Первого, третьего и четвертого мая в императорском зимнем доме на Яузе давались блестящие балы для высших придворных чинов. Особенным украшением этих балов служила итальянская музыка. В столовой зале дворца на время балов устроен был посредине изящный бассейн, извергавший несколько фонтанов. Столы отличались также редким убранством. На них ставились искусственные пирамиды из конфет и разные оранжерейные растения. С восьмого мая открылся при дворе целый ряд маскарадов, которые продолжались до 25-го числа.

Двадцать девятого мая при дворе был особый бал, на котором играла итальянская оперная труппа.

Коронационные празднества закончились только седьмого июня. Тогда же, в знак окончания торжеств, весь город был иллюминован. Для народа были выставлены на площадях бочки с белым и красным вином и жареные быки, начиненные птицами. Всего было в избытке, и народ веселился и славил матушку царицу, которая при самом вступлении на престол вспомнила о нем, а именно первым делом сложила с подушного склада по 10 копеек с души на 1742 и 1743 года, что составило более миллиона рублей.
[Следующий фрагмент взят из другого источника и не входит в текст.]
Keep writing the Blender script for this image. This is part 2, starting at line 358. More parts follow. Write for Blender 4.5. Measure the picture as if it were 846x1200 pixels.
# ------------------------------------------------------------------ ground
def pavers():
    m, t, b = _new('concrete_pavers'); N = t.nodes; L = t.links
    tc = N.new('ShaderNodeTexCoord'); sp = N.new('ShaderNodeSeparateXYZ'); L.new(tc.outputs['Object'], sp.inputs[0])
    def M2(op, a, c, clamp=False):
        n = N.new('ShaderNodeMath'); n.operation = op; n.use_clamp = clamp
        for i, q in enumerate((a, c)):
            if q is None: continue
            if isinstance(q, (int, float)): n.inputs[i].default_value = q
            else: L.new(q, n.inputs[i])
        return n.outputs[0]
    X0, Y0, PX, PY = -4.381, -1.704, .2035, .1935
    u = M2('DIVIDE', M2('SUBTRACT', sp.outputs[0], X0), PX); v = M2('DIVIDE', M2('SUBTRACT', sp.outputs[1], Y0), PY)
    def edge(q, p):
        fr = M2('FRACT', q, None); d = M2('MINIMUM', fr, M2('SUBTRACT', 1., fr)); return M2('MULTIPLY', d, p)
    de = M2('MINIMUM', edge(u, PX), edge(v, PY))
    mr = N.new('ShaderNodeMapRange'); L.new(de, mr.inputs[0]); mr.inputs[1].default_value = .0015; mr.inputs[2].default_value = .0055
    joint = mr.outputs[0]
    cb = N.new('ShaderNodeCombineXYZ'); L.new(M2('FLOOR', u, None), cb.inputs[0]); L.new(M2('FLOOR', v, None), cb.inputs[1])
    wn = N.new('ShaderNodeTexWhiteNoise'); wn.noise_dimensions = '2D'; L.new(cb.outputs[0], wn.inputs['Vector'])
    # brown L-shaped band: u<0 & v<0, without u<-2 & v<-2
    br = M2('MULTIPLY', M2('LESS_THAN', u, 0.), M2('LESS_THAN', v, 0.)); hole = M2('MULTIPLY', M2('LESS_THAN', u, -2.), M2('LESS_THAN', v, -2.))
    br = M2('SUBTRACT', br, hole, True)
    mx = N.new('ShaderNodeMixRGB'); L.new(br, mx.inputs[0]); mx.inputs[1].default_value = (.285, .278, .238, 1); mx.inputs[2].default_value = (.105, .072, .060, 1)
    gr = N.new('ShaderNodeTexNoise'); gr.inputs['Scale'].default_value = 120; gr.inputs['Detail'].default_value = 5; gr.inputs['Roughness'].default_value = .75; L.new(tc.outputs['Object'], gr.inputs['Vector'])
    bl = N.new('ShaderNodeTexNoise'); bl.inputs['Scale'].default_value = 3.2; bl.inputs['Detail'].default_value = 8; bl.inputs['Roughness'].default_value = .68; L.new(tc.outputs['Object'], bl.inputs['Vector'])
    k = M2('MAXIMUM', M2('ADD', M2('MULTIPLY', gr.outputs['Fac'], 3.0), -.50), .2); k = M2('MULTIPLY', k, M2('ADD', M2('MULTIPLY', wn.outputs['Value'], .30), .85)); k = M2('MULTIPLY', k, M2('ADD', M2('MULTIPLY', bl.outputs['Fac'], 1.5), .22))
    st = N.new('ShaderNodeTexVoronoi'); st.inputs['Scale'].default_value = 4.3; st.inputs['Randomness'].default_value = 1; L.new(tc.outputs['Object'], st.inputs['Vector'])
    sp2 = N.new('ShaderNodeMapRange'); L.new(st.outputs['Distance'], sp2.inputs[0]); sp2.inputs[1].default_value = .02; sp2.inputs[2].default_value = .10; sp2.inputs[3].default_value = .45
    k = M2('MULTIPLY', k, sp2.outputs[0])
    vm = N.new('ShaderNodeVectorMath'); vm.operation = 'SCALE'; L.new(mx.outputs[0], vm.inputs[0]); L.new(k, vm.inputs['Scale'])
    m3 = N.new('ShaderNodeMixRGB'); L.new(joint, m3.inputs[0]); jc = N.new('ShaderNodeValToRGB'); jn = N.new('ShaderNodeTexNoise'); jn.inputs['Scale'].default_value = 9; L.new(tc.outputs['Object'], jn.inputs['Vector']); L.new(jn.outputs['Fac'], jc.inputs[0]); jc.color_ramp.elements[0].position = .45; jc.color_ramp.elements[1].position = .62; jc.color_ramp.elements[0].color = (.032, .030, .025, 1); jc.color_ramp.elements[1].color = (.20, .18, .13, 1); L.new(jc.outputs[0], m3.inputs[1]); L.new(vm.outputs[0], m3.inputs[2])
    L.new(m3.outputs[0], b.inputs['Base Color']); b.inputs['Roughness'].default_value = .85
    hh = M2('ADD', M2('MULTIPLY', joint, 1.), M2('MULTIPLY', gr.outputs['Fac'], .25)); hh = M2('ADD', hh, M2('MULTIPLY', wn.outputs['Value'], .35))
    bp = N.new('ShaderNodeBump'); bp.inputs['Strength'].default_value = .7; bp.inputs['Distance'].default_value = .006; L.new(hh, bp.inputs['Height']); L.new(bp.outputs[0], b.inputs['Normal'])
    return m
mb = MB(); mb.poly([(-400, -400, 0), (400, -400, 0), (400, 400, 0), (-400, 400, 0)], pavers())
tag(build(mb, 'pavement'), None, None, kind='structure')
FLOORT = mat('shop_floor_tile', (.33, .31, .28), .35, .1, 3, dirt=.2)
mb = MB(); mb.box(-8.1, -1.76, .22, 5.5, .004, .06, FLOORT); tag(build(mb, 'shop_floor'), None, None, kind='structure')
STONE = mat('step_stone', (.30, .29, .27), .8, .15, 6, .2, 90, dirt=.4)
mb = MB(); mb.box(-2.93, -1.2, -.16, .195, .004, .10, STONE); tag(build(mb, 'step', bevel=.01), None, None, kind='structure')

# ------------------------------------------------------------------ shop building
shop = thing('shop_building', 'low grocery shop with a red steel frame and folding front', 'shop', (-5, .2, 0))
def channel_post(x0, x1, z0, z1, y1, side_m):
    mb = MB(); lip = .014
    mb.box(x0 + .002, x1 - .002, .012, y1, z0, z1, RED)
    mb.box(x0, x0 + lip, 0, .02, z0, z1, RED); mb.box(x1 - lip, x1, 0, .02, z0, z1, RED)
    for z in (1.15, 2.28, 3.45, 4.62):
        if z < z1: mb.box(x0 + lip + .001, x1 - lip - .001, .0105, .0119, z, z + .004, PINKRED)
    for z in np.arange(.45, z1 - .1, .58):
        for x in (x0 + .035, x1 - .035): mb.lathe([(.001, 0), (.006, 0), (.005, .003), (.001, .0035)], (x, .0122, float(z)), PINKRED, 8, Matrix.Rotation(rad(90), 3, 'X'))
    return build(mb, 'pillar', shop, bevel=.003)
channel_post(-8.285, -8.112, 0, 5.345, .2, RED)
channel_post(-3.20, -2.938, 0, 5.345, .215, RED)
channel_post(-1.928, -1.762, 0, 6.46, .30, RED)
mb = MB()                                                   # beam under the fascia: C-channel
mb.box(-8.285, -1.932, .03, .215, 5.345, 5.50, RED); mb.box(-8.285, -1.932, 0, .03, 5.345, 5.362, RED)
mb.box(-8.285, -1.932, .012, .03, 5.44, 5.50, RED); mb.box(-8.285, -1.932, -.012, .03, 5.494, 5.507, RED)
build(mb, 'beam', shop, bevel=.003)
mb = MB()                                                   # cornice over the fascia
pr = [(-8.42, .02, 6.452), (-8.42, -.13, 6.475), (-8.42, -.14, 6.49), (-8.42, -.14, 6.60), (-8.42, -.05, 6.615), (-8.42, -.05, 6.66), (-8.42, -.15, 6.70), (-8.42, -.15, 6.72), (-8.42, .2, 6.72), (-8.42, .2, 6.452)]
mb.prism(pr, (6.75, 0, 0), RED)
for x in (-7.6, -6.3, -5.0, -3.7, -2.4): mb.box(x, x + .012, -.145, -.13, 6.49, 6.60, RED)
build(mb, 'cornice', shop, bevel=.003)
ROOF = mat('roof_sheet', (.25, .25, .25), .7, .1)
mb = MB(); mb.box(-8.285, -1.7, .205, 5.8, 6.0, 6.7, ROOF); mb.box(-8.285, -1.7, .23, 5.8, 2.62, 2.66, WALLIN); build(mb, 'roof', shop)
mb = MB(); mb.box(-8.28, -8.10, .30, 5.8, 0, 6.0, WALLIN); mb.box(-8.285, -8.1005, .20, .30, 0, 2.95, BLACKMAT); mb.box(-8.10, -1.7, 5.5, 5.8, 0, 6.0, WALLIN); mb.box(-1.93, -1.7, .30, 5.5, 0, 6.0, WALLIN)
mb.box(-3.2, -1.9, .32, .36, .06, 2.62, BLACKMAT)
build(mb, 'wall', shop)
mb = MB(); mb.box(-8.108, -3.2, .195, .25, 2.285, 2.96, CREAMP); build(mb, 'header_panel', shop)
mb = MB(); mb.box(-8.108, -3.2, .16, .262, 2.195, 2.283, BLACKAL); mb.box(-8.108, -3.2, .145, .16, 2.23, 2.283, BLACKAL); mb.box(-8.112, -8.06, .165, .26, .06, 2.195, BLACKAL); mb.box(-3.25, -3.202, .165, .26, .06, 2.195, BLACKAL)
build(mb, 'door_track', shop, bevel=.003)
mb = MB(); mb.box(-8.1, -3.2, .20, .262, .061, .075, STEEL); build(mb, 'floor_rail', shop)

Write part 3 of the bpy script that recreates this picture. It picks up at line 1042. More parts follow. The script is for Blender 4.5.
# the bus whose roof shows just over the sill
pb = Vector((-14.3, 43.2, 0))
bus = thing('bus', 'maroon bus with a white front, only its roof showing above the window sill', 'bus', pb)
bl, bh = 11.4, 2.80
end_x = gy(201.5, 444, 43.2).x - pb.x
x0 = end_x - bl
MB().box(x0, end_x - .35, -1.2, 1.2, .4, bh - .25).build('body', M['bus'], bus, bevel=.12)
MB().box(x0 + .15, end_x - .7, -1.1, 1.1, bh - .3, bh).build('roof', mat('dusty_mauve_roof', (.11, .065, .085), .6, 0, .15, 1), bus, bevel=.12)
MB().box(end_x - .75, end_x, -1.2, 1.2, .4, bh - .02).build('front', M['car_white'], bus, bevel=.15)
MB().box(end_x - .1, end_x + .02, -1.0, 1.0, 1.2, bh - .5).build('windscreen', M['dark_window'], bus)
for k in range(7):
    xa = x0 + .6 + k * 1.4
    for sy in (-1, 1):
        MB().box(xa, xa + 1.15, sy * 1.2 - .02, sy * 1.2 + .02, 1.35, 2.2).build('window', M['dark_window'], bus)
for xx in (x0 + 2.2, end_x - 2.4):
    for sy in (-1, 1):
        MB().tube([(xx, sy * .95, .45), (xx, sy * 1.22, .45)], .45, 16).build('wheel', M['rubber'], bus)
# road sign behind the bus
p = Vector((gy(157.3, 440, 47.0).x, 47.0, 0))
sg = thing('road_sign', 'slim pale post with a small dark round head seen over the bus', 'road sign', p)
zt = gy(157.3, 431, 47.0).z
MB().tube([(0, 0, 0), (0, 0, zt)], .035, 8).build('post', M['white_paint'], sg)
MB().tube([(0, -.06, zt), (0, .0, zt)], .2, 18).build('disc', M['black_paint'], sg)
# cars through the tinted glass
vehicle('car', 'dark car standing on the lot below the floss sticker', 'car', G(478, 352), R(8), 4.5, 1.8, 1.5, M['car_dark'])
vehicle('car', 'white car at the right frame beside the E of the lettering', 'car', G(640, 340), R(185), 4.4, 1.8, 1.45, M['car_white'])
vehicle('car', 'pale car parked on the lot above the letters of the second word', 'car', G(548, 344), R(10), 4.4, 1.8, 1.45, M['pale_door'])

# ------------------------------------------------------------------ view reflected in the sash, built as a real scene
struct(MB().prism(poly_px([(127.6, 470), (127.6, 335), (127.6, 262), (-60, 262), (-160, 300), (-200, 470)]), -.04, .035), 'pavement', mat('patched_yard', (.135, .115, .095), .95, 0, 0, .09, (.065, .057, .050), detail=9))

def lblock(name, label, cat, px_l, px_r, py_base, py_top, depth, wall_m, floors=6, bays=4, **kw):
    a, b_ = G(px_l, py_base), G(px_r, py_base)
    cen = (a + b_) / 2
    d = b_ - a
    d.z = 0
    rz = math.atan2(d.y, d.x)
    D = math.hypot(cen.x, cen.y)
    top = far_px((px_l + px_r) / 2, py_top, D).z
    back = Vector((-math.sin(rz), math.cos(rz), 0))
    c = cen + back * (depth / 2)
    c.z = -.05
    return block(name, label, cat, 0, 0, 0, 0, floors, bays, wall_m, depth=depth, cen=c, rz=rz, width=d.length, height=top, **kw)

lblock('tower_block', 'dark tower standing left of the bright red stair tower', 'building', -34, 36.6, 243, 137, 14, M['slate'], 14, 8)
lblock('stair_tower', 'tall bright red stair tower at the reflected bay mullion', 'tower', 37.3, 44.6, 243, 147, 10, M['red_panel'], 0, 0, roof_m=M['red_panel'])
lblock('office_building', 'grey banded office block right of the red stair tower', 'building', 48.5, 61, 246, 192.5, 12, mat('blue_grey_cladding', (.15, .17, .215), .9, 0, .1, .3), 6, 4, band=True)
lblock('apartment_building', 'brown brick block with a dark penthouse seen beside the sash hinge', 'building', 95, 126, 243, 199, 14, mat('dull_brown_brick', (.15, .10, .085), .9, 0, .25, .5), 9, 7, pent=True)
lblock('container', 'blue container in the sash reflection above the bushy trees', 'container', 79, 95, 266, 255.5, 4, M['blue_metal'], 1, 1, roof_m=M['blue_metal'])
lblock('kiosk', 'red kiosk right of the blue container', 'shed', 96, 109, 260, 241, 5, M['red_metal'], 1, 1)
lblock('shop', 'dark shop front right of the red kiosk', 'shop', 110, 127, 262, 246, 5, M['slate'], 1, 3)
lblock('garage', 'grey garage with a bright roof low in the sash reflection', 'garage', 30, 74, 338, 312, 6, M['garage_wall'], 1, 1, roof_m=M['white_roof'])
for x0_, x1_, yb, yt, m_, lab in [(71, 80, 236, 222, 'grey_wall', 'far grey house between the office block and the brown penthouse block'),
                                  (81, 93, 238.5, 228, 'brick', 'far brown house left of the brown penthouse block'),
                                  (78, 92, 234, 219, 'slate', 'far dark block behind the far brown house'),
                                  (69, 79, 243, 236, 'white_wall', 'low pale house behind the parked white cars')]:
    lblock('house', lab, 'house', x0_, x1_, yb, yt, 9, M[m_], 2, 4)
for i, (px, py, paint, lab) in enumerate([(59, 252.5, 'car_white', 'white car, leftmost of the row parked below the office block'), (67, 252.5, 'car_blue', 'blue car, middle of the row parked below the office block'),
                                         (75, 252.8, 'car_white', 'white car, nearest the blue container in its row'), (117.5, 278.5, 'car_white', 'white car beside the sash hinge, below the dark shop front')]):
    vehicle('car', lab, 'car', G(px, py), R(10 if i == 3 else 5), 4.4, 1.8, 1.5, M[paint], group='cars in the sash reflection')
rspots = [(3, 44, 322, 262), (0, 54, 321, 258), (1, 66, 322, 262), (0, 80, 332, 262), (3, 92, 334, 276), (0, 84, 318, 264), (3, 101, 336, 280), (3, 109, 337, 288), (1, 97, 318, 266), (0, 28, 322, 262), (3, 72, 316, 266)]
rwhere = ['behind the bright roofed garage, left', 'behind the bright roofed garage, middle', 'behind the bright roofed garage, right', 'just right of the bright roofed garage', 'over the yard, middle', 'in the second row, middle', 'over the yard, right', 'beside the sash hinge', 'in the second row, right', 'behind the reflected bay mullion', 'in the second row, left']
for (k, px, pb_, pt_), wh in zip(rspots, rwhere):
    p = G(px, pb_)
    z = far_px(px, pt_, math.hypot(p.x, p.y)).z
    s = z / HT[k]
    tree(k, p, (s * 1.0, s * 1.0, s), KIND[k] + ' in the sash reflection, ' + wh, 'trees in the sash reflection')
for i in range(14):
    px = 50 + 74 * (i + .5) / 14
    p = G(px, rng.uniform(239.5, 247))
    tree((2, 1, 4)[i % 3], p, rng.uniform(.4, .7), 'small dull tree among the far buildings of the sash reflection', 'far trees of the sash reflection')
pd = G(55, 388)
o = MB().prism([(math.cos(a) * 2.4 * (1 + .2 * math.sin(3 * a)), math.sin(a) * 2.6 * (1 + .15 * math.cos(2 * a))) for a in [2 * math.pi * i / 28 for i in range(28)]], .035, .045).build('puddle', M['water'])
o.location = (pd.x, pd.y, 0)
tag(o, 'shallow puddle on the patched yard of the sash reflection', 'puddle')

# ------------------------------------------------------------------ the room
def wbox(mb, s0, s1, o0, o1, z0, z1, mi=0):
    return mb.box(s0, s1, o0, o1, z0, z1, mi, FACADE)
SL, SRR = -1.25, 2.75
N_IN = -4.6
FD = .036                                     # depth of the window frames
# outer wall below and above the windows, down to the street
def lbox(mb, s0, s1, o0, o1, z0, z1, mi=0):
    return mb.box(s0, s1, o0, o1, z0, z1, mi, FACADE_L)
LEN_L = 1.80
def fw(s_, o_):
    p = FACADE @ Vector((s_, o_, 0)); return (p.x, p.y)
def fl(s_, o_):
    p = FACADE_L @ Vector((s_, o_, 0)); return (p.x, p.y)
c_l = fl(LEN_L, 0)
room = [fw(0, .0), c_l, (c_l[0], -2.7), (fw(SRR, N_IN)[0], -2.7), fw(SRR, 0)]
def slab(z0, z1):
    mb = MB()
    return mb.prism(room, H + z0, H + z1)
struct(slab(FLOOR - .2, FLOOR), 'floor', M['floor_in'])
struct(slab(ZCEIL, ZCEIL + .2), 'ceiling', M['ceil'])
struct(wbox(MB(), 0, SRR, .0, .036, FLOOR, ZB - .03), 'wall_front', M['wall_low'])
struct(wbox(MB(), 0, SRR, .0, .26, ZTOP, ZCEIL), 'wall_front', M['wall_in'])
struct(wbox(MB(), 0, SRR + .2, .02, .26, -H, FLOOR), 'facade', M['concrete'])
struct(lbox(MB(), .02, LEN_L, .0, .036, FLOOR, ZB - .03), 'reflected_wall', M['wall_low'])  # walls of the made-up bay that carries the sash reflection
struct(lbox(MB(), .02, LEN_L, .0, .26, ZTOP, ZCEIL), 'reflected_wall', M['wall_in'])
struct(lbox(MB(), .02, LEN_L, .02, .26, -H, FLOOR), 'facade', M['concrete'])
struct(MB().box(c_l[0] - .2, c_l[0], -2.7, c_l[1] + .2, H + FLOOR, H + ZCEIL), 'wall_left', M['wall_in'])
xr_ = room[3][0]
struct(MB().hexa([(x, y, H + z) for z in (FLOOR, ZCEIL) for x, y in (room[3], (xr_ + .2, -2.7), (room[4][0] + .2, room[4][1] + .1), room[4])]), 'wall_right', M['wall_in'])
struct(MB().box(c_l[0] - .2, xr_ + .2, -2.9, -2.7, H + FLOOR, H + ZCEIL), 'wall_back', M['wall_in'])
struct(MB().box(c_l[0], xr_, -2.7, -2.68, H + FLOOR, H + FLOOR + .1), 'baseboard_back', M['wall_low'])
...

Милости императрицы посыпались на ее приближенных. Алексей Григорьевич Разумовский, несший в церемонии шлейф государыни, был пожалован обер-егермейстером и получил (помимо Александровской ленты) знаки ордена Святого Андрея Первозванного, и, кроме того, ему из собственных императрицыных и сосланного Миниха вотчин были пожалованы множество сел и деревень.

Казалось, трудно бы было ожидать большего. В течение нескольких месяцев бывший пастух общественных стад достиг высших степеней государственного чиноначалия, но судьба готовила ему новое, дотоле немыслимое в России положение при дворе. Не будем, впрочем, забегать вперед.